*Supplied data*:
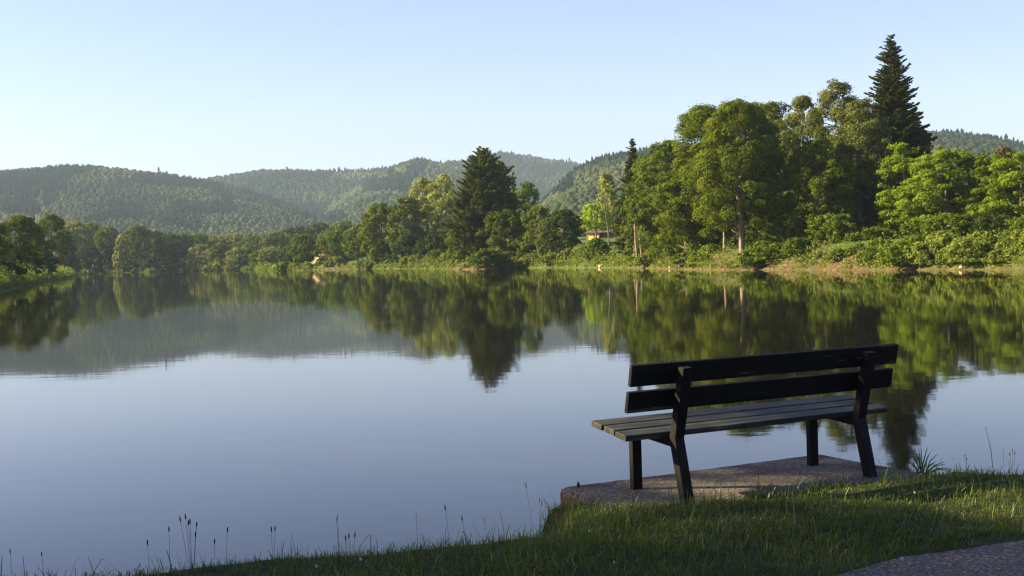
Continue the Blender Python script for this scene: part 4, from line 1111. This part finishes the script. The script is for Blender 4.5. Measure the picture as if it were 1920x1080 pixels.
# ------------------------------------------------------------------ bench
def bench():
    yaw = math.atan2(U_[1], U_[0])
    root = empty("park_bench", (O_[0], O_[1], SLAB_Z)); root.rotation_euler = (0, 0, yaw)
    import bmesh
    def solid(name, prof_or_c8, mat, bev=.004, label=None, sub=3, wav=0.0, seed=0):
        """prism from 8 corners in bench space (u,v,z), bevelled"""
        me = bpy.data.meshes.new(name); bm = bmesh.new()
        vs = [bm.verts.new([float(q) for q in c]) for c in prof_or_c8]
        k_ = len(vs) // 2
        bm.faces.new(vs[:k_][::-1]); bm.faces.new(vs[k_:])
        for a in range(k_): bm.faces.new((vs[a], vs[(a + 1) % k_], vs[k_ + (a + 1) % k_], vs[k_ + a]))
        bmesh.ops.recalc_face_normals(bm, faces=bm.faces)
        bmesh.ops.bevel(bm, geom=list(bm.edges), offset=bev, segments=2, profile=.6, affect='EDGES')
        bm.to_mesh(me); bm.free(); me.materials.append(mat)
        o = bpy.data.objects.new(name, me); COL.objects.link(o); o.parent = root
        if label: o['label'] = label
        return o
    def board(name, mat, u0, u1, a, b, th, **k):
        """long board, cross-section line a->b in (v,z), thickness th on the left of it"""
        a = np.array(a, float); b = np.array(b, float); d = (b - a) / np.linalg.norm(b - a); nn = np.array([-d[1], d[0]]) * th
        q = [a, b, b + nn, a + nn]
        return solid(name, [(u0, p[0], p[1]) for p in q] + [(u1, p[0], p[1]) for p in q], mat, **k)
    # seat planks (three), sloping down to the back
    sl = .053 / .39
    for k_, (v0, du) in enumerate(((.155, 0.0), (.290, .004), (.425, -.003))):
        v1 = v0 + .118
        board("seat_plank", M['wood_seat'], -.322 + du, 1.742 + du, (v0, .412 - .036 + (v0 - .155) * sl), (v1, .412 - .036 + (v1 - .155) * sl), .036, bev=.005)
    # back boards on the lake side of the posts
    board("back_board", M['wood_back'], -.335, 1.735, (.113, .548), (.082, .673), -.030, bev=.005, label='lower dark back board with worn pale chips')
    board("back_board", M['wood_back'], -.330, 1.752, (.074, .706), (.046, .834), -.030, bev=.005, label='upper dark back board')
    for uc in (0.0, 1.435):
        w = .034
        # rear post: leans forward up to the seat, then back
        prof = [(-.030, -.004), (.030, -.004), (.124, .372), (.052 - .000, .640), (.006, .812), (-.048, .806), (-.008, .640), (.062, .375)]
        solid("rear_post", [(uc - w, p[0], p[1]) for p in prof] + [(uc + w, p[0], p[1]) for p in prof], M['wood_post'], bev=.004)
        solid("front_leg", [(uc - w, .532, -.003), (uc - w, .576, -.003), (uc - w, .576, .424), (uc - w, .532, .418), (uc + w, .532, -.003), (uc + w, .576, -.003), (uc + w, .576, .424), (uc + w, .532, .418)], M['wood_post'])
        g = sl
        solid("seat_bearer", [(uc - .022, .088, .318), (uc - .022, .531, .350), (uc - .022, .531, .374 + (.531 - .155) * g - .0), (uc - .022, .107, .366),
                              (uc + .022, .088, .318), (uc + .022, .531, .350), (uc + .022, .531, .374 + (.531 - .155) * g), (uc + .022, .107, .366)], M['wood_post'])
    tag(root, 'dark wooden park bench facing the lake, seen from behind', 'bench')
bench()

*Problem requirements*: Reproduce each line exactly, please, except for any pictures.

*Finished answer*:
Continue the Blender Python script for this scene: part 4, from line 1111. This part finishes the script. The script is for Blender 4.5. Measure the picture as if it were 1920x1080 pixels.
# ------------------------------------------------------------------ bench
def bench():
    yaw = math.atan2(U_[1], U_[0])
    root = empty("park_bench", (O_[0], O_[1], SLAB_Z)); root.rotation_euler = (0, 0, yaw)
    import bmesh
    def solid(name, prof_or_c8, mat, bev=.004, label=None, sub=3, wav=0.0, seed=0):
        """prism from 8 corners in bench space (u,v,z), bevelled"""
        me = bpy.data.meshes.new(name); bm = bmesh.new()
        vs = [bm.verts.new([float(q) for q in c]) for c in prof_or_c8]
        k_ = len(vs) // 2
        bm.faces.new(vs[:k_][::-1]); bm.faces.new(vs[k_:])
        for a in range(k_): bm.faces.new((vs[a], vs[(a + 1) % k_], vs[k_ + (a + 1) % k_], vs[k_ + a]))
        bmesh.ops.recalc_face_normals(bm, faces=bm.faces)
        bmesh.ops.bevel(bm, geom=list(bm.edges), offset=bev, segments=2, profile=.6, affect='EDGES')
        bm.to_mesh(me); bm.free(); me.materials.append(mat)
        o = bpy.data.objects.new(name, me); COL.objects.link(o); o.parent = root
        if label: o['label'] = label
        return o
    def board(name, mat, u0, u1, a, b, th, **k):
        """long board, cross-section line a->b in (v,z), thickness th on the left of it"""
        a = np.array(a, float); b = np.array(b, float); d = (b - a) / np.linalg.norm(b - a); nn = np.array([-d[1], d[0]]) * th
        q = [a, b, b + nn, a + nn]
        return solid(name, [(u0, p[0], p[1]) for p in q] + [(u1, p[0], p[1]) for p in q], mat, **k)
    # seat planks (three), sloping down to the back
    sl = .053 / .39
    for k_, (v0, du) in enumerate(((.155, 0.0), (.290, .004), (.425, -.003))):
        v1 = v0 + .118
        board("seat_plank", M['wood_seat'], -.322 + du, 1.742 + du, (v0, .412 - .036 + (v0 - .155) * sl), (v1, .412 - .036 + (v1 - .155) * sl), .036, bev=.005)
    # back boards on the lake side of the posts
    board("back_board", M['wood_back'], -.335, 1.735, (.113, .548), (.082, .673), -.030, bev=.005, label='lower dark back board with worn pale chips')
    board("back_board", M['wood_back'], -.330, 1.752, (.074, .706), (.046, .834), -.030, bev=.005, label='upper dark back board')
    for uc in (0.0, 1.435):
        w = .034
        # rear post: leans forward up to the seat, then back
        prof = [(-.030, -.004), (.030, -.004), (.124, .372), (.052 - .000, .640), (.006, .812), (-.048, .806), (-.008, .640), (.062, .375)]
        solid("rear_post", [(uc - w, p[0], p[1]) for p in prof] + [(uc + w, p[0], p[1]) for p in prof], M['wood_post'], bev=.004)
        solid("front_leg", [(uc - w, .532, -.003), (uc - w, .576, -.003), (uc - w, .576, .424), (uc - w, .532, .418), (uc + w, .532, -.003), (uc + w, .576, -.003), (uc + w, .576, .424), (uc + w, .532, .418)], M['wood_post'])
        g = sl
        solid("seat_bearer", [(uc - .022, .088, .318), (uc - .022, .531, .350), (uc - .022, .531, .374 + (.531 - .155) * g - .0), (uc - .022, .107, .366),
                              (uc + .022, .088, .318), (uc + .022, .531, .350), (uc + .022, .531, .374 + (.531 - .155) * g), (uc + .022, .107, .366)], M['wood_post'])
    tag(root, 'dark wooden park bench facing the lake, seen from behind', 'bench')
bench()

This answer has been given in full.